Narrow Margin: Divided Congress
Cepeda, 63, had vowed to continue the policies of Petro, a former rebel and the country’s first leftist president, which include state pension payments for the poor, union-backed labour reforms, peace talks with armed groups that have fought the state for decades and a moratorium on new oil projects. De la Espriella has blamed Petro for the country’s economic and security woes and has vowed to end peace talks with rebels and criminal groups, boost the oil and gas sector, lower taxes and reduce the size of the state by up to 40 per cent. But he has said he will preserve Petro’s 23 per cent increase in the minimum wage, along with other popular social measures. “It is a victory for Colombia — a change after four lost years with no clear direction,” said Viviana Olivos, a 46-year-old mechanical engineer, as she gathered with other supporters of de la Espriella in coastal Barranquilla.
Voters line up at a polling station in Barranquilla, Colombia, on Sunday. De La Espriella, a lawyer with no prior political experience, will have to grapple with high public debt. He has presented himself as a businessman, but an investigation by local outlet La Silla Vacia found that many of his businesses have been dissolved, are in debt and lost money overall in 2024, with his law firm being his most profitable endeavour. The closeness of the race, with less than one percentage point separating the two candidates, will likely force De La Espriella to water down some of his proposals in order to get support from a divided Congress.
Cepeda’s Historic Pact party has more seats than any other party in both the Senate and the lower house, although no party has a majority. Cepeda told his supporters at an event in Bogota that he would await a final, ballot-by-ballot check of the initial count, saying his campaign is challenging results from some 33,000 ballot boxes, out of 122,000 in total. His supporters are a significant political force, he added, and must have a seat at the table. “We are open to dialogue; we are willing to reach agreements as long as they are respectful, genuine, and reflected in political actions that benefit the nation and preserve the historical progress we have already achieved,” Cepeda said.
Drug Trafficking Violence Concerns
Security was a key concern for many De La Espriella voters, especially in regions where extortion and drug trafficking have risen recently. While many Cepeda supporters feared his bellicose rhetoric about fighting back against armed groups could return the country, where leftist guerrillas and crime gangs founded by former right-wing paramilitaries have fought each other and the state for more than 60 years, to a more active conflict. Peace talks initiated by Petro have largely failed as armed groups have grown in power and numbers, and drug-trafficking gangs have expanded, leading to spikes in murders and extortion along the Caribbean coast.

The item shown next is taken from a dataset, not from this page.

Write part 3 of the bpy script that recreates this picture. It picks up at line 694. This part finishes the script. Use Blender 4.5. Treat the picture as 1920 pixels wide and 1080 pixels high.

De la Espriella has cast Petro and Cepeda, the son of a murdered communist leader, as allies of criminals, though Petro’s administration says it has seized more cocaine than any other government. Cepeda has rejected the accusations, saying there is no evidence for them. Cepeda has critiqued de la Espriella’s work as a lawyer for people tied to right-wing paramilitary groups and corruption cases, including Alex Saab, who faces U.S. charges for allegedly laundering money for ousted Venezuelan president Nicolás Maduro. More than 41 million Colombians were eligible to vote, with more than 26.2 million casting ballots. Some 420,000 voters turned in blank ballots, usually seen as a protest vote, the registrar figures showed.